Fifteen private tourism enterprises from Namibia and Botswana operating in the Kavango Zambezi Transfrontier Conservation Areas (KAZA TFCA) are participating in the Learning Energy Efficient Network (LEEN), which is aimed at improving energy efficiency and carbon savings.

Situated in the Kavango and Zambezi river basins, KAZA TFCA is the largest transfrontier conservation area in the world and is a development initiative between the governments of Angola, Botswana, Namibia, Zambia and Zimbabwe with the support of the United Nations Development Programme.

The LEEN project, which was launched in Kasane, Botswana on Thursday, is spearheaded by the German government through the Deutsche Gesellschaft für Internationale Zusammenarbeit (GIZ) and provides an opportunity to pursue an agenda that partner states firmly believe in reducing carbon emissions and promoting sustainable development.

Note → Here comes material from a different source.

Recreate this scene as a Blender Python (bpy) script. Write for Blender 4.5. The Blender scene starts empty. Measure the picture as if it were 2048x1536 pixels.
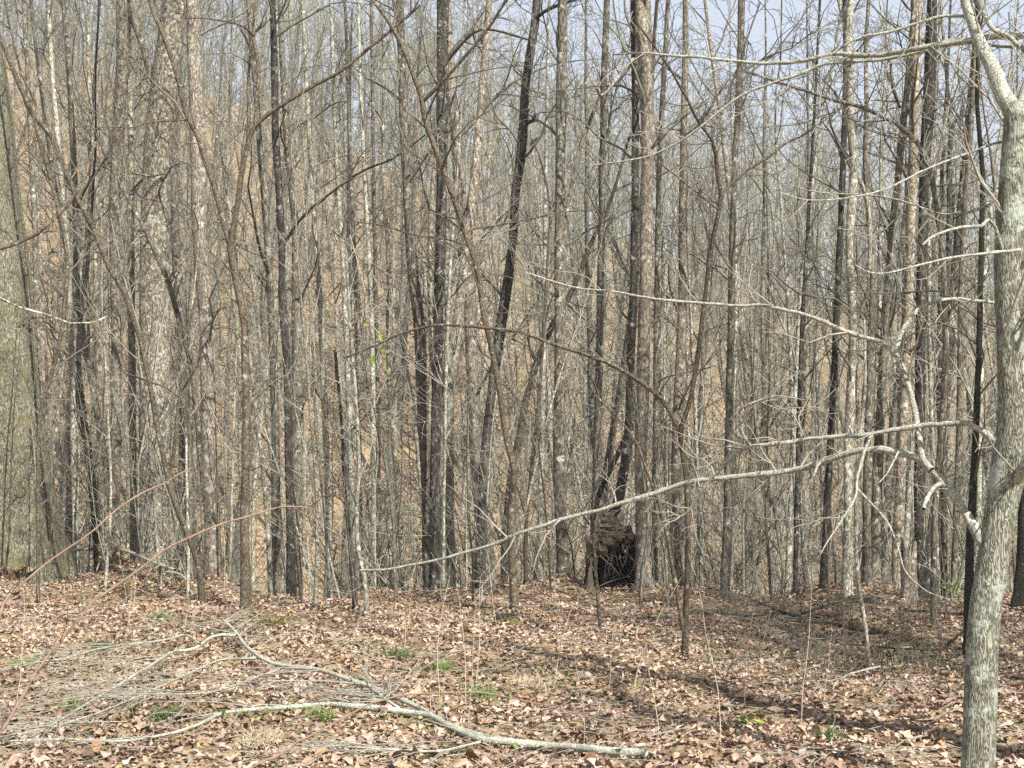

Speaking at the launch, KAZA Secretariat Executive Director Nyambe Nyambe said the four-year project will equip participating enterprises with an understanding of their energy use and attaining energy efficiency in electricity, heating, ventilation, cooking and fuels, amongst others.

“KAZA’s vision is that we cannot do anything within KAZA outside the framework of sustainable development, therefore it is very encouraging that the LEEN project has an alignment with KAZA’s mission and has successfully been piloted within the context of sustainable lodges within KAZA,” he noted.

At the same occasion, the chief public relations officer of Namibia’s Ministry of Environment, Forestry and Tourism, Romeo Muyunda said LEEN will play a significant role in addressing energy challenges faced by community-based organisations in KAZA. He said community conservation in Namibia plays a crucial role in enhancing livelihoods at grassroots levels.

Muyunda revealed that conservancies generated cash income and in-kind benefits of N.dollars 91.7 million for rural communities in 2021.

“The Namibian government allows conservancies to be given leaseholds to run tourism enterprises. In the Zambezi Region alone, there are 33 joint venture lodges developed and these organisations have limited capacities in terms of affording reliable infrastructure for energy production or simply the consumption cost,” he noted.

LEEN is a concept developed in Switzerland in the 1990s. Since then, the approach has been successfully transferred to Germany, France, Austria and now the Southern African Development Community (SADC).